Camping

CAMPING ON THE PEACE RIVER

There are several ways to enjoy camping on the Peace, total wilderness, semi-wilderness, and campground camping. We specialize in the wilderness and semi-wildness styles which are paddle in and paddle out.

Wilderness style is taking your camping gear with you, being bused upriver, paddling downstream, finding your own campsite, and paddling back. The most popular run for wilderness camping is the 19.5, Zolfo Springs to Gardner. You can also do the 12 or 8 mile runs and take your camping gear with you but campsites are very limited especially during busy season. Any run, north of Gardner is find your own, wildness camping.

Semi-Wilderness style is having your camping gear delivered to a reserved campsite at Oak Hill This is an Outpost exclusive and has become the most popular camping experience on the Peace River. You come to Arcadia, load your camping gear in a trailer or a bus (if you’re with a group) and we deliver it to a designated campsite while you are on the river. You paddle to the  campsite where your camping gear awaits you (or will be there shortly), after a night or two, you paddle back to your vehicle and we pick up the camping gear and bring it back to Arcadia. Forget something? We even have a Campsite Concierge who’ll run to the store for you. The service is on the 12 or 8 mile runs only. Short paddle, more camping time.

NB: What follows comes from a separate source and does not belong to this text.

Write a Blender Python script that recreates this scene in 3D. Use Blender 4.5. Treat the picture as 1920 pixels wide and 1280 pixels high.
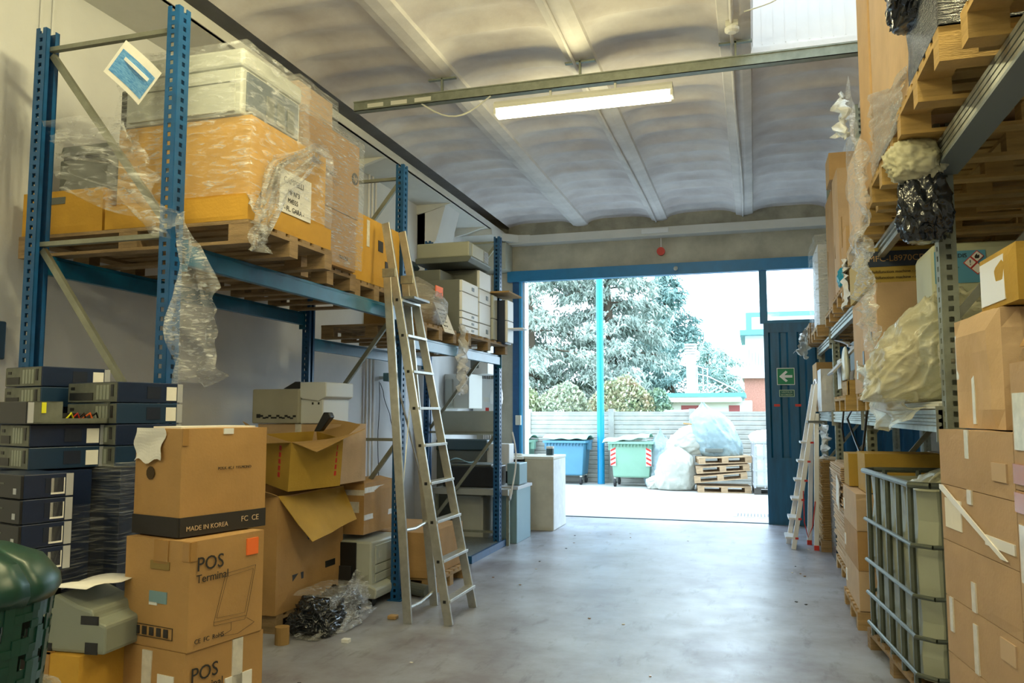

Campground camping is camping at a campground and just doing a day trip or camp at campground along the river.The Peace River Campground is right next door or Brownville Park is a short drive away. You would meet us at the Arcadia Outpost, we would take you up river and you would paddle back to us by closing time. After your paddle, you head back to your campsite at one of the campgrounds. If you’re paddling an overnight run, you can camp at Brownville Park for a fee. We drop you off in Gardner, you paddle down to Brownville Park, camp, and the next day, paddle back to us.

TAKE YOUR PICK FOR THE EXPERIENCE YOU’RE LOOKING FOR.
EITHER WAY, YOU HAVE A BLAST!
If doing the wilderness runs

Most camping on the Peace River is wilderness camping except for the private camping areas owned by Canoe Outpost. There are no public designated camping areas, public designated picnic areas, or public restrooms except at some public boat ramps/parks. There is no access off or on the river except at public boat ramps. Public boat ramps at Homeland, Ft. Meade, Wauchula, Zolfo Springs, Gardner, Brownville, Arcadia, Nocatee, Liverpool, and DeSoto Marina are accessible to the public. There is only a canoe launch in Bartow. Only Ft. Meade (hike), Crews Park in Wauchula, Zolfo Springs, Brownville Park, Veteran’s Park (Arcadia) have public facilities.

Property on the river

If you don’t own it, someone else does. As a Canoe Outpost-Peace River customer you have the privilege to stop along the way and use Canoe Outpost-Peace River facilities at Gardner, Gardner South, Oak Hill, and Canoe Outpost-Arcadia. Any other tables, docks, garbage cans, and facilities along the river are privately owned if not at a public boat ramp. Please respect land owners rights and “No Trespassing” signs. Again, if you don’t own it, someone else does. As long as you stay down by the water, you are in accordance with the law.

When paddling on the Peace River, paddlers need to stay in their vessels and/or near their vessels while on the trip and at camp except at Oak Hill. There is no hiking around, no hiking out. Do not leave your friends, always stay within sight of each other. If there is a problem, paddlers need to paddle upstream back to Zolfo Springs or downstream to Gardner if on the 19.5 mile run. Emergency services cannot reach you easily while you are on the river especially during low water. There is also no road access, no quick drives to find you. This is wilderness paddling. If you question your ability to function safely and with care while in a wilderness situation we suggest you reconsider. Local authorities and outfitters are getting tired of 911 calls about “lost” drunk friends, folks who can’t stay in their canoes or kayaks and get “lost”, folks who hear “wild” animals outside their tent and folk fighting among themselves. 911 non-emergency calls involve a lot of money and manpower to handle and are usually false alarms and the frequency of them lately on the river will jeopardize the camping on the river. 911 is for emergency calls only i.e. someone is seriously hurt and is need of dire emergency care.